‘Animals of Connecticut’ found at Windsor Public Library

By Lisa Stone - ReminderNews
Windsor - posted Thu., Oct. 17, 2013
Windsor children’s librarian Bonnie Waterhouse and Environmental Protection Agency volunteer Fred Grilli make sure their display is in order before the spectators arrive. Photos by Lisa Stone.
Windsor children’s librarian Bonnie Waterhouse and Environmental Protection Agency volunteer Fred Grilli make sure their display is in order before the spectators arrive. Photos by Lisa Stone.

A broad range of animals native to Connecticut were on display at Windsor Public Library on Oct. 9, during an evening designed to teach children as well as adults how to cohabitate with the wild animals that are found in the region.

Children’s library program coordinator Bonnie Waterhouse teamed up with Environmental Protection Agency volunteer Fred Grilli for an educational evening on how to deal with these creatures when you run across them. “The best thing to do is walk away and leave the animals alone,” said Grilli. “The animals are wild. They may look cute and cuddly, but they are not dependent upon humans so they really don’t want to be bothered by us. Many people think they can make a pet out of the animals, but that just isn’t nature’s way. It is best to leave them to live the way they were intended to live - wild and free.”
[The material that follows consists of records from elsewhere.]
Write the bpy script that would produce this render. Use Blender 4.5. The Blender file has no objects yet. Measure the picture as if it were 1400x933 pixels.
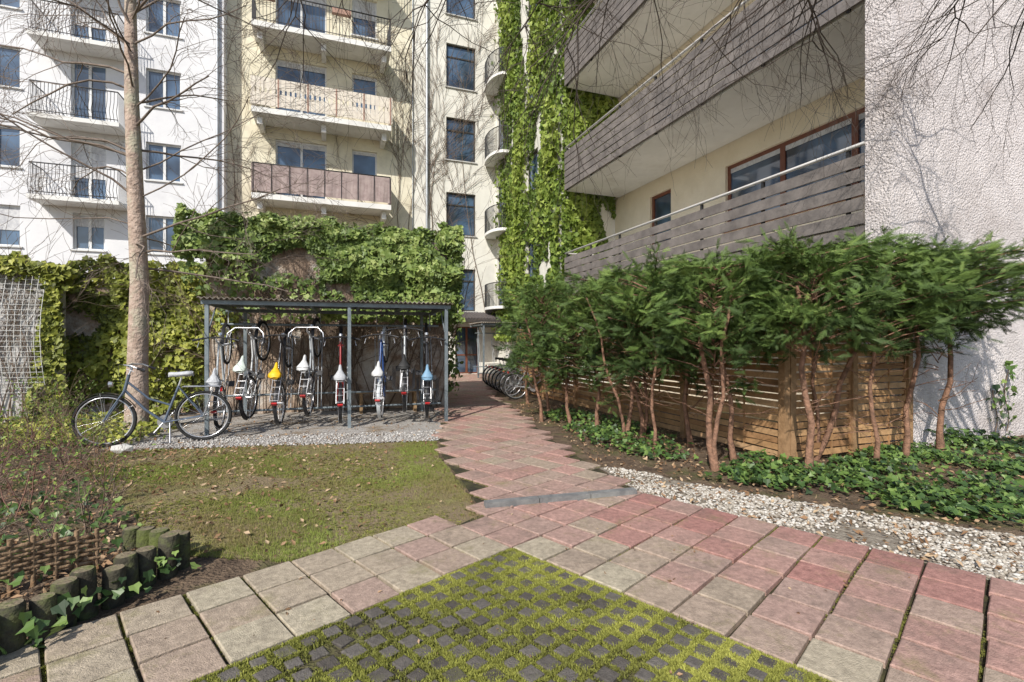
import bpy, math, random
import numpy as np
from mathutils import Vector, noise as mnoise
random.seed(7); R=random.Random(11); NR=np.random.RandomState(5)
sc=bpy.context.scene
# ------------------------------------------------------------------ materials
def M(name,c1,c2=None,scale=4,rough=.8,bump=0,bscale=60,spec=.3,metal=0,c3=None,s3=.8,detail=4,dist=.02,coat=0,w3=.55):
    m=bpy.data.materials.new(name); m.use_nodes=True; nt=m.node_tree; n=nt.nodes; l=nt.links
    b=n['Principled BSDF']; b.inputs['Roughness'].default_value=rough
    b.inputs['Metallic'].default_value=metal; b.inputs['Specular IOR Level'].default_value=spec
    b.inputs['Coat Weight'].default_value=coat
    tc=n.new('ShaderNodeTexCoord')
    if c2 is None: c2=tuple(x*.82 for x in c1)
    nz=n.new('ShaderNodeTexNoise'); nz.inputs['Scale'].default_value=scale; nz.inputs['Detail'].default_value=detail
    nz.inputs['Roughness'].default_value=.65
    l.new(tc.outputs['Object'],nz.inputs['Vector'])
    rp=n.new('ShaderNodeValToRGB'); rp.color_ramp.elements[0].position=.36; rp.color_ramp.elements[1].position=.64
    rp.color_ramp.elements[0].color=(*c2,1); rp.color_ramp.elements[1].color=(*c1,1)
    l.new(nz.outputs['Fac'],rp.inputs['Fac']); out=rp.outputs['Color']
    if c3:
        n3=n.new('ShaderNodeTexNoise'); n3.inputs['Scale'].default_value=s3; n3.inputs['Detail'].default_value=5; n3.inputs['Roughness'].default_value=.7
        l.new(tc.outputs['Object'],n3.inputs['Vector'])
        r3=n.new('ShaderNodeValToRGB'); r3.color_ramp.elements[0].position=w3-.07; r3.color_ramp.elements[1].position=w3+.1
        l.new(n3.outputs['Fac'],r3.inputs['Fac'])
        mx=n.new('ShaderNodeMixRGB'); l.new(r3.outputs['Color'],mx.inputs['Fac']); l.new(out,mx.inputs['Color1']); mx.inputs['Color2'].default_value=(*c3,1)
        out=mx.outputs['Color']
    l.new(out,b.inputs['Base Color'])
    if bump:
        nb=n.new('ShaderNodeTexNoise'); nb.inputs['Scale'].default_value=bscale; nb.inputs['Detail'].default_value=3
        l.new(tc.outputs['Object'],nb.inputs['Vector'])
        bp=n.new('ShaderNodeBump'); bp.inputs['Strength'].default_value=bump; bp.inputs['Distance'].default_value=dist
        l.new(nb.outputs['Fac'],bp.inputs['Height']); l.new(bp.outputs['Normal'],b.inputs['Normal'])
    return m
def MA(name,cols,rough=.6,spec=.3,trans=0.0,nscale=0,namt=.3,bump=0,bscale=80,moss=None,stain=None):
    m=bpy.data.materials.new(name); m.use_nodes=True; nt=m.node_tree; n=nt.nodes; l=nt.links
    b=n['Principled BSDF']; b.inputs['Roughness'].default_value=rough; b.inputs['Specular IOR Level'].default_value=spec
    at=n.new('ShaderNodeAttribute'); at.attribute_name='rnd'
    rp=n.new('ShaderNodeValToRGB'); e=rp.color_ramp.elements
    for i,c in enumerate(cols):
        p=i/(len(cols)-1)
        if i==0: e[0].position=0; e[0].color=(*c,1)
        elif i==len(cols)-1: e[len(e)-1].position=1; e[len(e)-1].color=(*c,1)
        else:
            q=e.new(p); q.color=(*c,1)
    l.new(at.outputs['Fac'],rp.inputs['Fac']); out=rp.outputs['Color']
    tc=n.new('ShaderNodeTexCoord')
    if nscale:
        nz=n.new('ShaderNodeTexNoise'); nz.inputs['Scale'].default_value=nscale; nz.inputs['Detail'].default_value=6; nz.inputs['Roughness'].default_value=.78
        l.new(tc.outputs['Object'],nz.inputs['Vector'])
        mr=n.new('ShaderNodeMapRange'); mr.inputs[1].default_value=.3; mr.inputs[2].default_value=.7; mr.inputs[3].default_value=1-namt; mr.inputs[4].default_value=1+namt
        l.new(nz.outputs['Fac'],mr.inputs[0])
        vm=n.new('ShaderNodeVectorMath'); vm.operation='SCALE'; l.new(out,vm.inputs[0]); l.new(mr.outputs[0],vm.inputs['Scale']); out=vm.outputs[0]
    for col,sc_,lo,hi,mxv in ((moss,3.1,.54,.7,.65),(stain,1.7,.5,.68,.6)):
        if not col: continue
        n3=n.new('ShaderNodeTexNoise'); n3.inputs['Scale'].default_value=sc_; n3.inputs['Detail'].default_value=8; n3.inputs['Roughness'].default_value=.78
        l.new(tc.outputs['Object'],n3.inputs['Vector'])
        r3=n.new('ShaderNodeValToRGB'); r3.color_ramp.elements[0].position=lo; r3.color_ramp.elements[1].position=hi
        r3.color_ramp.elements[1].color=(mxv,mxv,mxv,1)
        l.new(n3.outputs['Fac'],r3.inputs['Fac'])
        mx=n.new('ShaderNodeMixRGB'); l.new(r3.outputs['Color'],mx.inputs['Fac']); l.new(out,mx.inputs['Color1']); mx.inputs['Color2'].default_value=(*col,1); out=mx.outputs['Color']
    l.new(out,b.inputs['Base Color'])
    if bump:
        nb=n.new('ShaderNodeTexNoise'); nb.inputs['Scale'].default_value=bscale; nb.inputs['Detail'].default_value=3
        l.new(tc.outputs['Object'],nb.inputs['Vector'])
        bp=n.new('ShaderNodeBump'); bp.inputs['Strength'].default_value=bump; bp.inputs['Distance'].default_value=.01
        l.new(nb.outputs['Fac'],bp.inputs['Height']); l.new(bp.outputs['Normal'],b.inputs['Normal'])
    if trans:
        tr=n.new('ShaderNodeBsdfTranslucent'); l.new(out,tr.inputs['Color'])
        ms=n.new('ShaderNodeMixShader'); ms.inputs['Fac'].default_value=trans
        l.new(b.outputs[0],ms.inputs[1]); l.new(tr.outputs[0],ms.inputs[2])
        l.new(ms.outputs[0],n['Material Output'].inputs['Surface'])
    return m
# ------------------------------------------------------------------ mesh builder
class MB:
    def __init__(s): s.v=[]; s.f=[]; s.m=[]; s.sm=[]
    def add(s,vs,fs,mi=0,smooth=False):
        o=len(s.v); s.v.extend([tuple(x) for x in vs]); 
        for f in fs: s.f.append(tuple(i+o for i in f)); s.m.append(mi); s.sm.append(smooth)
    def box(s,c,ax,ay,az,mi=0):
        c=Vector(c);ax=Vector(ax);ay=Vector(ay);az=Vector(az)
        vs=[c+ax*i+ay*j+az*k for i in(-1,1) for j in(-1,1) for k in(-1,1)]
        s.add(vs,[(0,1,3,2),(4,6,7,5),(0,4,5,1),(2,3,7,6),(0,2,6,4),(1,5,7,3)],mi)
    def tube(s,pts,rad,n=6,mi=0,cap=True):
        pts=[Vector(p) for p in pts]; N=len(pts)
        if not hasattr(rad,'__len__'): rad=[rad]*N
        vs=[]; prev=None
        for i,p in enumerate(pts):
            t=(pts[min(i+1,N-1)]-pts[max(i-1,0)])
            if t.length<1e-9: t=Vector((0,0,1))
            t.normalize()
            if prev is None:
                u=t.cross(Vector((0,0,1)))
                if u.length<.1: u=t.cross(Vector((1,0,0)))
            else: u=prev-t*prev.dot(t)
            if u.length<1e-6: u=t.orthogonal()
            u.normalize(); prev=u; w=t.cross(u)
            for k in range(n):
                a=2*math.pi*k/n; vs.append(p+(u*math.cos(a)+w*math.sin(a))*rad[i])
        fs=[]
        for i in range(N-1):
            for k in range(n):
                k2=(k+1)%n; fs.append((i*n+k,i*n+k2,(i+1)*n+k2,(i+1)*n+k))
        s.add(vs,fs,mi,True)
        if cap:
            s.add(vs[:n],[tuple(range(n))],mi); s.add(vs[-n:],[tuple(range(n))],mi)
    def obj(s,name,mats,parent=None):
        me=bpy.data.meshes.new(name); me.from_pydata([tuple(v) for v in s.v],[],s.f)
        for m in mats: me.materials.append(m)
        me.polygons.foreach_set('material_index',s.m); me.polygons.foreach_set('use_smooth',s.sm); me.update()
        o=bpy.data.objects.new(name,me); sc.collection.objects.link(o)
        if parent: o.parent=parent
        return o
def empty(name):
    o=bpy.data.objects.new(name,None); sc.collection.objects.link(o); return o
class Fr:
    def __init__(s,o,a):
        s.o=Vector((o[0],o[1],0)); s.a=Vector((a[0],a[1],0)).normalized(); s.n=Vector((s.a.y,-s.a.x,0)); s.z=Vector((0,0,1))
    def p(s,u,o,z): return s.o+s.a*u+s.n*o+s.z*z
    def box(s,mb,u0,u1,o0,o1,z0,z1,mi=0):
        mb.box(s.p((u0+u1)/2,(o0+o1)/2,(z0+z1)/2),s.a*((u1-u0)/2),s.n*((o1-o0)/2),s.z*((z1-z0)/2),mi)
def wall(F,mb,u0,u1,z0,z1,ops,mi=0,depth=.16,o=0,mr=None):
    mr=mi if mr is None else mr
    us=sorted(set([u0,u1]+[x for q in ops for x in q[:2]])); zs=sorted(set([z0,z1]+[x for q in ops for x in q[2:4]]))
    for i in range(len(us)-1):
        for j in range(len(zs)-1):
            cu=(us[i]+us[i+1])/2; cz=(zs[j]+zs[j+1])/2
            if any(q[0]<cu<q[1] and q[2]<cz<q[3] for q in ops): continue
            mb.add([F.p(us[i],o,zs[j]),F.p(us[i+1],o,zs[j]),F.p(us[i+1],o,zs[j+1]),F.p(us[i],o,zs[j+1])],[(0,1,2,3)],mi)
    for q in ops:
        a,b,c,d=q[:4]; e=o-depth
        for P in ([(a,o,c),(a,o,d),(a,e,d),(a,e,c)],[(b,o,c),(b,e,c),(b,e,d),(b,o,d)],[(a,o,c),(a,e,c),(b,e,c),(b,o,c)],[(a,o,d),(b,o,d),(b,e,d),(a,e,d)]):
            mb.add([F.p(*x) for x in P],[(0,1,2,3)],mr)
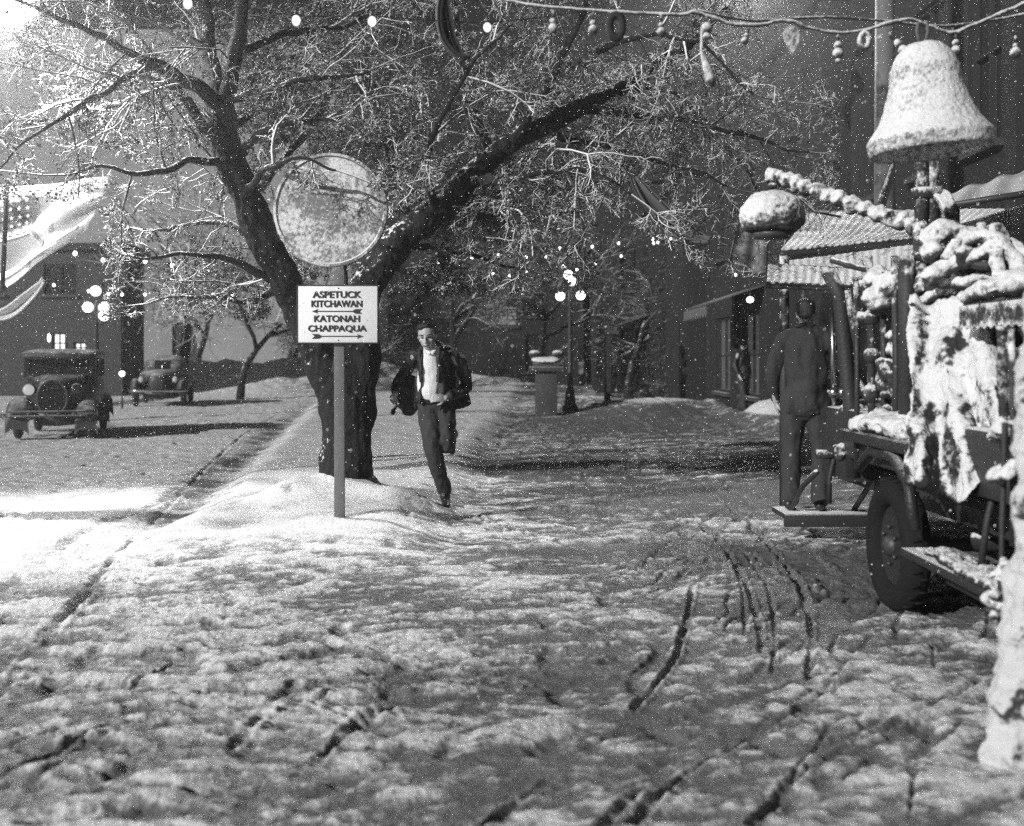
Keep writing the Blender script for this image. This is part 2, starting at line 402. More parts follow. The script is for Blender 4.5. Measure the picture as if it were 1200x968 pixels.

According to Grilli, there is a great deal of work that goes into being a certified volunteer for the EPA. You are asked to learn quite a bit about nature, and then the organization decides when you are ready for certification.

“Many people do not realize that the beaver is actually a rodent,” said Waterhouse. “They are, in fact, the largest creature of the rodent family. They are great for the environment because not only do they build dams out of wood, but they also eat the wood, so that is one of nature’s way of cleaning up the rotting wood. When the beaver is finished with his lodge, it will move on to yet another area and start all over again. This allows other animals, such as the otter, to move into the lodge and live there for a while. After approximately 15 years, the lodge turns into a marsh, which is home to several other animals and birds.”

According to Waterhouse, otters eat snakes, worms, turtles and salamanders, among other small animals. Their babies are the size of a kitten. When full grown, the otter can reach up to 50 inches and weigh approximately 65 pounds. The spectators were intrigued by the lecture. Many said that they did not know most of the information about the animals. People were encouraged to come up to the front of the room and touch the pelts and view the skull replicas.

Amy Willard brought her daughters, Davina and Isabella, to see the exhibit. “When we got home, Mom said, ‘Guess where we’re going tonight?’” said Davina. “When I heard that it was about animals, I really wanted to go. I love animals.”